Kamis, 06 November 2008

Happy Birthdays!



Today is the birthday of one of my favorite chirps*Joni Mitchell. The lovely Ms. Mitchell is (gasp!) 65 years old today. In celebration here are a couple of my very favorite Joni Mitchell tunes, beginning with “A Case of You” (which also features a very nice slide-show, with lotsa great vintage photos):


And… “Both Sides Now:”


No less an august institution than the Wall Street Journal was compelled to commemorate the occasion of Joni’s birthday. (Lengthy parenthetical aside: The credit goes to great good friend Lori, who tipped me to this article. Lori and I share a love of and for Joni... Ms. Mitchell was a bond between she and I in the way-back, and that bond remains. Joni got Lori and I through some pretty long and cold North Dakota nights all those many years ago and those nights are among my fondest memories.) So. Here are a few excerpts from that WSJ article (“A 65th Birthday Tribute to Joni Mitchell”):

Joni Mitchell turns 65 years old on Friday. As a milestone, reaching that age doesn't mean what it once did, but any opportunity to celebrate Ms. Mitchell and her work is worth seizing. Gifted and fearless, she remains among the finest singer-songwriters of the rock era, a title that doesn't quite accommodate the breadth of music and the audacity of her career. As David Crosby told me when I called him last week, "In a hundred years, when they ask who was the greatest songwriter of the era, it's got to be her or Dylan. I think it's her. And she's a better musician than Bob."
Mr. Crosby produced Ms. Mitchell's first album, "Song to a Seagull" (Reprise), which was released in 1968. Though she had a democratic approach to music, enjoying Elvis Presley, Chuck Berry, Edith Piaf and the scat-singing trio Lambert Hendricks and Ross, among others, she developed her skills playing folk in coffeehouses in western Canada, Toronto, Detroit and New York's Greenwich Village. On "Song to a Seagull," she's presented as fully formed -- a thrilling folk singer and gifted songwriter.
"It was the quality of her songs," Mr. Crosby said when I asked him what he found appealing about young Ms. Mitchell. "And the singing, and the instrumental ability. She was beautiful and intriguing, but the songs were so good." Her early catalog was so strong that she chose to omit from her debut album three of her compositions that had already been recorded by a variety of other singers -- "Both Sides Now," "The Circle Game" and "Urge for Going."
I’ve been a fan since 1970, at least, and perhaps slightly longer than that. Ms. Mitchell provided the sound track for a good portion of my life and most certainly the soundtrack for some memorable love affairs. Some Joni songs still bring a tear to my eye when I hear them… the memories are that strong, that vivid, that lasting. Part of that effect is the person (or persons) with whom I associate the memories, but it’s Joni that invokes the feeling. I owe the woman a lot… a whole helluva lot.

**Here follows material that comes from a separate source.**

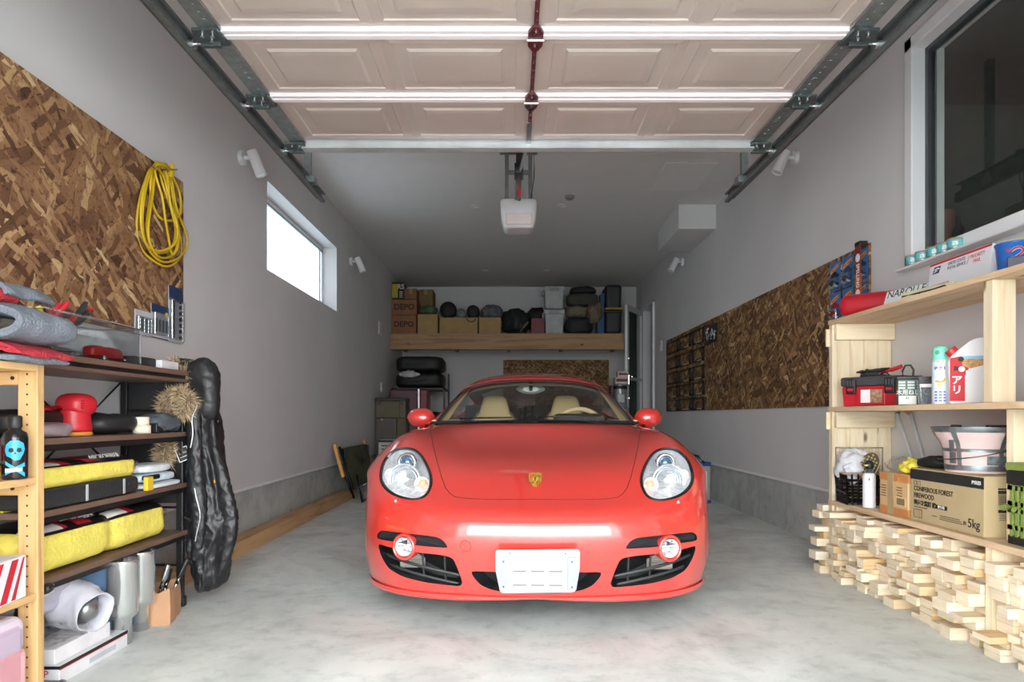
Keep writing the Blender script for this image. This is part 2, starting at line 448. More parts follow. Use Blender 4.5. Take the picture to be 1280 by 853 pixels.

Happy Birthday, Joni… and many happy returns.

* Joni’s self-description, as immortalized in the stage patter on “Miles of Aisles” (“… and me… the chirp”)

―:☺:―

Apropos of something… The First Mrs. Pennington also turns 65 today. It would be churlish of me to not mention this… even though TFMP has never read EIP, to my knowledge. Her boys do read, though, and I don’t want either to think poorly of me.

Happy Birthday, Ramona. And many happy returns to you, too.

The First Mrs. Pennington (circa 1969) in our very tiny apartment in Wakkanai, Japan. That’s SN2 in the high chair.